• [Scene script records]
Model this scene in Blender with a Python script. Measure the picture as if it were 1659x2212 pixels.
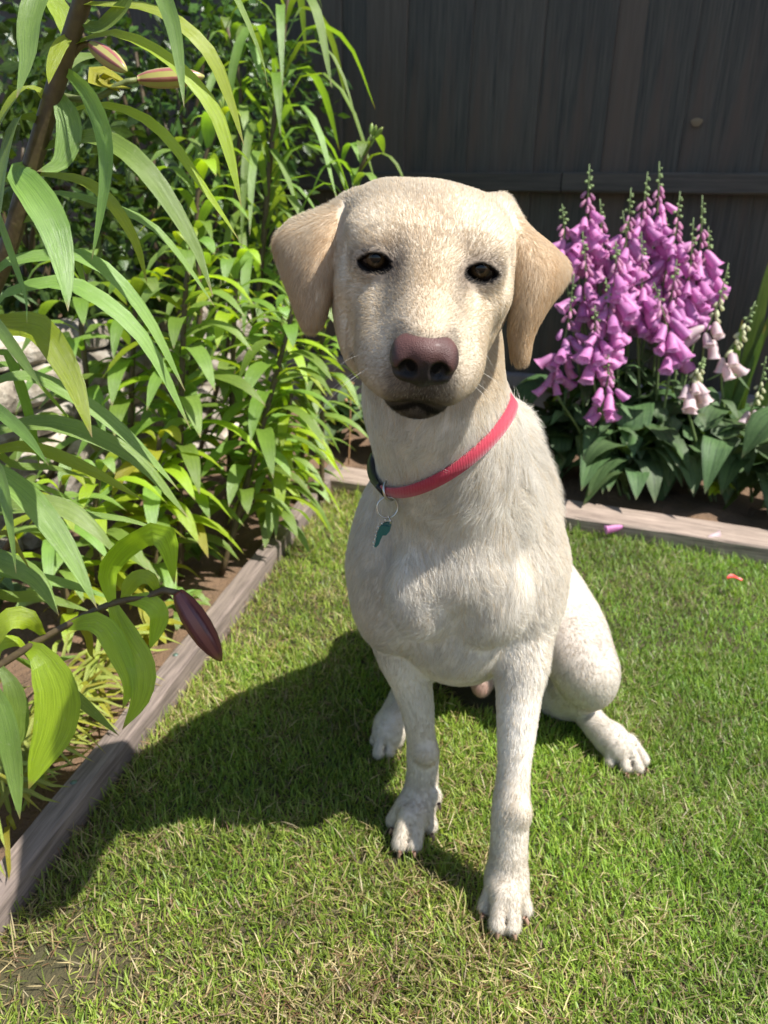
import bpy, bmesh, math, random
import numpy as np
from mathutils import Vector, Matrix, Euler

for _o in list(bpy.data.objects):
    bpy.data.objects.remove(_o)
SC = bpy.context.scene
COL = SC.collection
R = math.radians

# ---------------------------------------------------------------- camera
CAM_H, PITCH, ROLL = 0.68, R(22.5), R(1.0)
FPX, CXP, CYP = 1608.0, 829.5, 1106.0          # focal length and centre of a 1659 x 2212 frame
cam_d = bpy.data.cameras.new('camera')
cam = bpy.data.objects.new('camera', cam_d)
COL.objects.link(cam)
_F = Vector((0, math.cos(PITCH), -math.sin(PITCH)))
_X0 = Vector((1, 0, 0)); _U0 = Vector((0, math.sin(PITCH), math.cos(PITCH)))
_RT = _X0 * math.cos(ROLL) + _U0 * math.sin(ROLL)
_UP = _U0 * math.cos(ROLL) - _X0 * math.sin(ROLL)
cam.matrix_world = Matrix(((_RT.x, _UP.x, -_F.x, 0), (_RT.y, _UP.y, -_F.y, 0), (_RT.z, _UP.z, -_F.z, CAM_H), (0, 0, 0, 1)))
cam_d.sensor_fit = 'VERTICAL'; cam_d.sensor_height = 36.0
cam_d.lens = 36.0 * FPX / 2212.0
cam_d.clip_start = 0.02; cam_d.clip_end = 500
cam_d.dof.use_dof = True; cam_d.dof.focus_distance = 0.52; cam_d.dof.aperture_fstop = 11.0
SC.camera = cam

# ---------------------------------------------------------------- light
SUN_EL, SUN_TO = R(56), Vector((0.935, -0.345))      # horizontal direction towards the sun
world = bpy.data.worlds.new('World'); SC.world = world; world.use_nodes = True
_nt = world.node_tree
_sky = _nt.nodes.new('ShaderNodeTexSky'); _sky.sky_type = 'NISHITA'; _sky.sun_disc = False
_sky.sun_elevation = SUN_EL
_sky.sun_rotation = math.atan2(SUN_TO.x, SUN_TO.y)
_nt.links.new(_sky.outputs['Color'], _nt.nodes['Background'].inputs['Color'])
_nt.nodes['Background'].inputs['Strength'].default_value = 0.10
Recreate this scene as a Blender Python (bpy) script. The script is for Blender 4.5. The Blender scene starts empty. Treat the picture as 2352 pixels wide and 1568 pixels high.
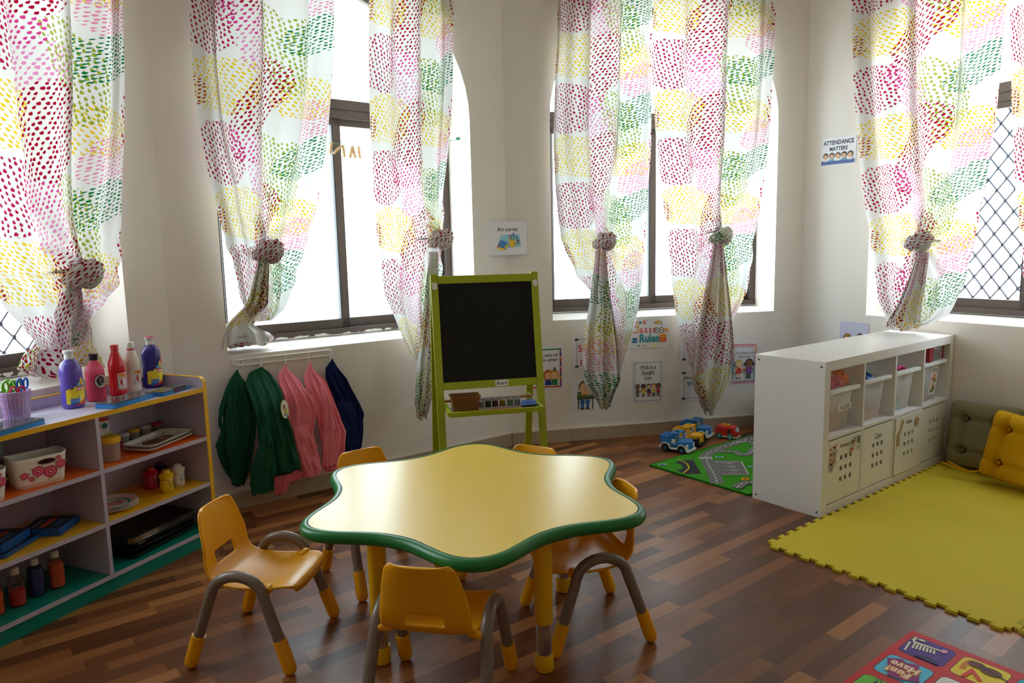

• [To be done] Print each of the records above exactly as written, leaving no picture in the copy.

• [Full solution]
Model this scene in Blender with a Python script. Measure the picture as if it were 1659x2212 pixels.
import bpy, bmesh, math, random
import numpy as np
from mathutils import Vector, Matrix, Euler

for _o in list(bpy.data.objects):
    bpy.data.objects.remove(_o)
SC = bpy.context.scene
COL = SC.collection
R = math.radians

# ---------------------------------------------------------------- camera
CAM_H, PITCH, ROLL = 0.68, R(22.5), R(1.0)
FPX, CXP, CYP = 1608.0, 829.5, 1106.0          # focal length and centre of a 1659 x 2212 frame
cam_d = bpy.data.cameras.new('camera')
cam = bpy.data.objects.new('camera', cam_d)
COL.objects.link(cam)
_F = Vector((0, math.cos(PITCH), -math.sin(PITCH)))
_X0 = Vector((1, 0, 0)); _U0 = Vector((0, math.sin(PITCH), math.cos(PITCH)))
_RT = _X0 * math.cos(ROLL) + _U0 * math.sin(ROLL)
_UP = _U0 * math.cos(ROLL) - _X0 * math.sin(ROLL)
cam.matrix_world = Matrix(((_RT.x, _UP.x, -_F.x, 0), (_RT.y, _UP.y, -_F.y, 0), (_RT.z, _UP.z, -_F.z, CAM_H), (0, 0, 0, 1)))
cam_d.sensor_fit = 'VERTICAL'; cam_d.sensor_height = 36.0
cam_d.lens = 36.0 * FPX / 2212.0
cam_d.clip_start = 0.02; cam_d.clip_end = 500
cam_d.dof.use_dof = True; cam_d.dof.focus_distance = 0.52; cam_d.dof.aperture_fstop = 11.0
SC.camera = cam

# ---------------------------------------------------------------- light
SUN_EL, SUN_TO = R(56), Vector((0.935, -0.345))      # horizontal direction towards the sun
world = bpy.data.worlds.new('World'); SC.world = world; world.use_nodes = True
_nt = world.node_tree
_sky = _nt.nodes.new('ShaderNodeTexSky'); _sky.sky_type = 'NISHITA'; _sky.sun_disc = False
_sky.sun_elevation = SUN_EL
_sky.sun_rotation = math.atan2(SUN_TO.x, SUN_TO.y)
_nt.links.new(_sky.outputs['Color'], _nt.nodes['Background'].inputs['Color'])
_nt.nodes['Background'].inputs['Strength'].default_value = 0.10
Recreate this scene as a Blender Python (bpy) script. The script is for Blender 4.5. The Blender scene starts empty. Treat the picture as 2352 pixels wide and 1568 pixels high.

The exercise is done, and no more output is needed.